Administrative Impact

The administrative burden on state courts would be relatively modest, as so small a share of all civil litigation is handled in the federal courts. For example, in Colorado, probably on the order of 5% or less of civil litigation, measured by judicial resources devoted to the cases, is decided in federal court. This would be on the order of have two years of ordinary caseload growth in a single year.

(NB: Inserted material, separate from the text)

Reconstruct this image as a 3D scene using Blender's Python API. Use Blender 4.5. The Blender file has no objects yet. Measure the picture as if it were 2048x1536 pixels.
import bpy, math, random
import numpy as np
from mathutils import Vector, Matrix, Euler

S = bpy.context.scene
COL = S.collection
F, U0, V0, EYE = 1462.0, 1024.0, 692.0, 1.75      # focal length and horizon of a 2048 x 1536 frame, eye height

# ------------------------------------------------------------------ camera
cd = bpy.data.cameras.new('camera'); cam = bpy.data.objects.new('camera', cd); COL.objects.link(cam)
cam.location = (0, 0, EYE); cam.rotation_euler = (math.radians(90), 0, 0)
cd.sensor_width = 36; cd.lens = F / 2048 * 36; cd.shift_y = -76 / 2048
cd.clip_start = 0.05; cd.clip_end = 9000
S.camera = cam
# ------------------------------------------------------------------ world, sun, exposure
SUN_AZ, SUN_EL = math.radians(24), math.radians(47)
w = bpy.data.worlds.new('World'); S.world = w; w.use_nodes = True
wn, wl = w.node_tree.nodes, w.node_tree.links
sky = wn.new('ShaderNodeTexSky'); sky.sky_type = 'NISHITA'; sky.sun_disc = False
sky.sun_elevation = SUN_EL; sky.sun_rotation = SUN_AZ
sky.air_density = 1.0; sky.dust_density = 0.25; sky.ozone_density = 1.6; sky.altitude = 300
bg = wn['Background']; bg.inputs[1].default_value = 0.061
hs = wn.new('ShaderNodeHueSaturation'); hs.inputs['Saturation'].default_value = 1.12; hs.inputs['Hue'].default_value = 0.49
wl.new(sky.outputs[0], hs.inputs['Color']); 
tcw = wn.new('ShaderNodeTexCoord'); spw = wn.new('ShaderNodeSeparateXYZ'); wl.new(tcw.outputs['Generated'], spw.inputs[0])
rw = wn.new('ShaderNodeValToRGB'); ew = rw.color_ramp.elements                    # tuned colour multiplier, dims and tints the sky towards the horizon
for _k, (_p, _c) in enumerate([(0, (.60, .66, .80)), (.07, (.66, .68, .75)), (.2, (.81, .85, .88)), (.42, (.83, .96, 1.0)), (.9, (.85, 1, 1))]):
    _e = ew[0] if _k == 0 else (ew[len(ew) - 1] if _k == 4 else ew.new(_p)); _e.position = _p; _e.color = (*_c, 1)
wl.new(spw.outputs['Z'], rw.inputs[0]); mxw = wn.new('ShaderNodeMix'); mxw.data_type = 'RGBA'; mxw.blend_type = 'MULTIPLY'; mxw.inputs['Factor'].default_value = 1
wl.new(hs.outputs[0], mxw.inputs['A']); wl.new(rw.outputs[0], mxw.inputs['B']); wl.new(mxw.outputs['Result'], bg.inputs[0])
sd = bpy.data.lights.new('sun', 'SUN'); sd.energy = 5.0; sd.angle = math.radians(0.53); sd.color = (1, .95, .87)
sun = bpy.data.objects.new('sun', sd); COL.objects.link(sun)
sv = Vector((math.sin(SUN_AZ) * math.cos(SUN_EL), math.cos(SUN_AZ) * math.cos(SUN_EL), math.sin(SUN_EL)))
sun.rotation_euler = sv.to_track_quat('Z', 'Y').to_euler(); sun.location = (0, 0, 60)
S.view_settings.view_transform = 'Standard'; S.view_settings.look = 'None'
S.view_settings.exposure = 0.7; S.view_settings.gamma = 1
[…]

Also, it isn't as if federal judges would be left sitting on their hands. Right now the federal courts over overburdened. A major reduction in caseloads would take that pressure off, freeing judges to pay more attention to the cases that they have left, but would still leave federal judges with meaningful caseloads. Indeed, a reduced workload would be a cheap alternative to the prospect of a pay increase for judges, something that several successive Chief Justices of the U.S. Supreme Court have said is necessary. A U.S. District Judge's pay (the pay can't be reduced under the U.S. Constitution) would be a pretty sweet deal for a three-quarters time job, and a less demanding case load makes sense of a judiciary with a large share of judges who are often older and have already had long, high pressure careers in private or governmental service as attorneys.

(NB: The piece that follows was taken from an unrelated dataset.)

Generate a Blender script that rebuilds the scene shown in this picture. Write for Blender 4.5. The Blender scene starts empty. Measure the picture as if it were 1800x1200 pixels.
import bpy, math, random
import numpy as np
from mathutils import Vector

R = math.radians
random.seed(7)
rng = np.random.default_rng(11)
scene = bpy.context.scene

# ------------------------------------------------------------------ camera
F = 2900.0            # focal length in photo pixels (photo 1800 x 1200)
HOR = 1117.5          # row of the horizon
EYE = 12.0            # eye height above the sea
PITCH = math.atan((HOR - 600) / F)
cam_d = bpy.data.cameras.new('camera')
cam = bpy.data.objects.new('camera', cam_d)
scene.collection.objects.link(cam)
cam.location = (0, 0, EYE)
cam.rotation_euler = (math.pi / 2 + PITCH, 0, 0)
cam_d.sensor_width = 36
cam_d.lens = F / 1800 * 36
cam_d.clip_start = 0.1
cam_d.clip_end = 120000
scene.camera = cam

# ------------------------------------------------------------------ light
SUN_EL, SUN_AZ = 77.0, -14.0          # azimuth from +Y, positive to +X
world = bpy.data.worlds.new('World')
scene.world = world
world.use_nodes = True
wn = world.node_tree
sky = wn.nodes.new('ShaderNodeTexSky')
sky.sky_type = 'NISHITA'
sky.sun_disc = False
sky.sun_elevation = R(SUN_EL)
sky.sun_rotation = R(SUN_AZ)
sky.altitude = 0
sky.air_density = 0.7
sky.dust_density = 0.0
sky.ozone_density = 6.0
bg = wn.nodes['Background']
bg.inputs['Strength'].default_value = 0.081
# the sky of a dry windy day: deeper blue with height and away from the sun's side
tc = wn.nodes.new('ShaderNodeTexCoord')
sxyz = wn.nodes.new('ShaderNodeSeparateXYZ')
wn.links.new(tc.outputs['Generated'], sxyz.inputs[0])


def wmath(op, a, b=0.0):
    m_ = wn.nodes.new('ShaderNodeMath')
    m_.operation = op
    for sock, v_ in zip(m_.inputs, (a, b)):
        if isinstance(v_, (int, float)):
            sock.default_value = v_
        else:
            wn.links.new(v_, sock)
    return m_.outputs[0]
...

The average age at time of judicial appointment is 52 years for circuit court judges and 50 years for district court judges. By that age, most individuals who have been tapped for the bench have spent 20 to 25 years building their careers.


The average non-senior federal judge is probably about 58-60 years old, not necessarily elderly, but not necessarily interesting in working crushing 70 hours weeks either.

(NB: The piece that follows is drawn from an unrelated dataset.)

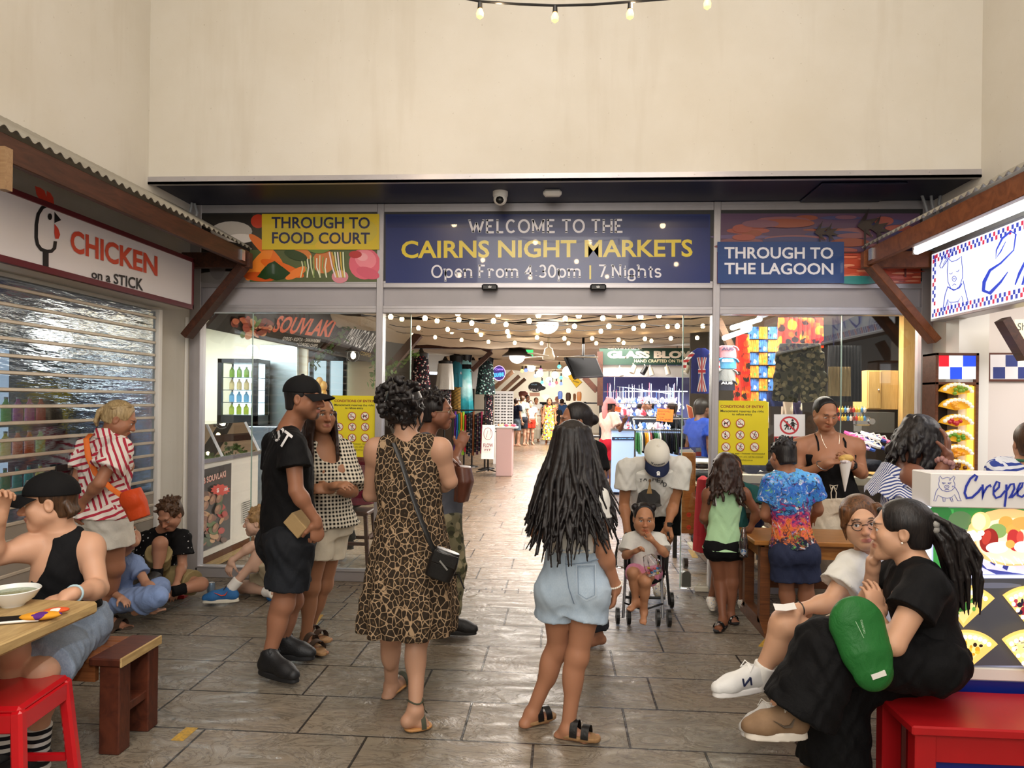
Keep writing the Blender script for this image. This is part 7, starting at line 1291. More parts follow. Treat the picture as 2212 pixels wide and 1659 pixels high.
# timber posts, beams and braces along the aisle
def timber(name,a,b,w,h,label,m=M_BEAM): mb = MB(); mb.beam(a,b,w,h,(0,1,0)); o = tag(mb.build(name,m),label,'timber','timbers along the market aisle'); return o
for (x0,y0,x1,y1,Y,w,s) in ((640,790,745,705,9.6,.16,'between the two food stalls'),(838,800,905,722,10.5,.16,'beside the left door post'),(1000,730,1062,757,14.5,.2,'sloping above the dresses'),(1062,760,1020,800,14.5,.13,'brace under the sloping rail above the dresses'),(1068,838,1108,802,20,.16,'first of three braces left of the aisle'),(1085,846,1122,812,22,.16,'second of three braces left of the aisle'),(1098,850,1135,818,24,.16,'third of three braces left of the aisle'),(1296,760,1296,876,12.0,.13,'post beside the television'),(1262,815,1290,845,12.05,.13,'brace beside the television'),(1550,690,1600,795,8.0,.1,'pale brace crossing the right window')): timber('timber_brace',atY(x0,y0,Y),atY(x1,y1,Y),w*.7,w,'dark timber %s' % s if Y != 8.0 else s,M_BEAM if Y < 19 and Y != 8.0 else wood('mid_timber','#5a3e2a','#7d5a3e'))
mb = MB(); mb.box((-3.6,13.9,2.62),(-.9,14.1,2.8)); tag(mb.build('timber_beam',M_BEAM),'dark cross beam above the dress stall','timber','timbers along the market aisle')
# ---------------- souvlaki stall behind the left pane
room('wall_souvlaki',-5.6,XL-.02,6.4,9.1,2.62,M_CREAM,'bl')
e = empty('souvlaki_counter',(-3.6,7.0,0),'food counter with glass display and souvlaki poster behind the left window','counter'); XK = -3.3
mb = MB(); mb.box((-3.95,6.32,.1),(XK-.01,7.6,.98)); mb.build('cabinet',mat('white_laminate','#dcd6cc',.4),e); mb = MB(); mb.box((-3.97,6.3,.98),(XK+.02,7.64,1.02),.004); mb.build('worktop',M_CHROME,e); mb = MB(); mb.box((-3.9,6.3,0),(XK-.04,7.6,.1)); mb.build('plinth',wood('brown_timber','#52301c','#7a4a28'),e)
mb = MB(); xt = XK-.16; mb.prism([(XK,6.32,1.02),(XK,7.62,1.02),(xt,7.62,1.33),(xt,6.32,1.33)],(-.006,0,0)); mb.box((-3.9,6.32,1.325),(xt,7.62,1.335)); mb.box((-3.9,6.32,1.17),(XK-.12,7.6,1.176)); mb.prism([(XK,7.62,1.02),(xt,7.62,1.33),(-3.9,7.62,1.33),(-3.9,7.62,1.02)],(0,.006,0)); mb.build('glass_case',M_GLASS,e)
mb = MB(); 
for y in (6.75,7.6): mb.beam((XK,y,1.02),(xt,y,1.33),.02,.02)
mb.build('case_frame',M_ALU,e)
A = Art(lambda x,y: atX(x,y,XK),(1,0,0)); A.poly([(424,1018),(500,1000),(497,1165),(420,1200)],'#171315')
rr = np.random.RandomState(4)
for i in range(46): x = 428+rr.rand()*58; y = 1065+rr.rand()*115-(x-430)*.2; A.ell(x,y,3+rr.rand()*5,5+rr.rand()*8,['#7d4a32','#9a6244','#4f6a2e','#b82f2a','#2e4a22','#5a3424','#c89a70'][i % 7],rot=rr.rand()*2)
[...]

Also, even after reaching age 65-70, when many federal judges "retire" (possible after 15 years of service at age 65 or 10 yers of service at age 70), they often remain "senior judges" on a part time basis for decades. This contingent work force could be trimmed back if the case load for active judges got too low without offending the constitution.

Conclusion

The combined effect would be greatly decreased influence for the conservative federal courts, which would often benefit employees and consumers. This change would do so without scaling back the substantive protections of federal laws to benefit these individuals, which would be enforced primarily in state courts. It would also do so without expressly results driven jurisdiction rules that have characterized many conservative jurisdiction stripping legislatie efforts; these changes would be facially neutral. The conservative U.S. Supreme Court could intervene somewhat by granting certiorari from state supreme courts in federal law cases, but there is a real limit on its capacity to handle the volume of cases that come up, as it decides only a few dozen cases a year.

The end result would be good for progressive values, and would likely secure support also from many conservatives who have an ideological commitment to a weaker federal government separate and apart from the policy implications of that stance.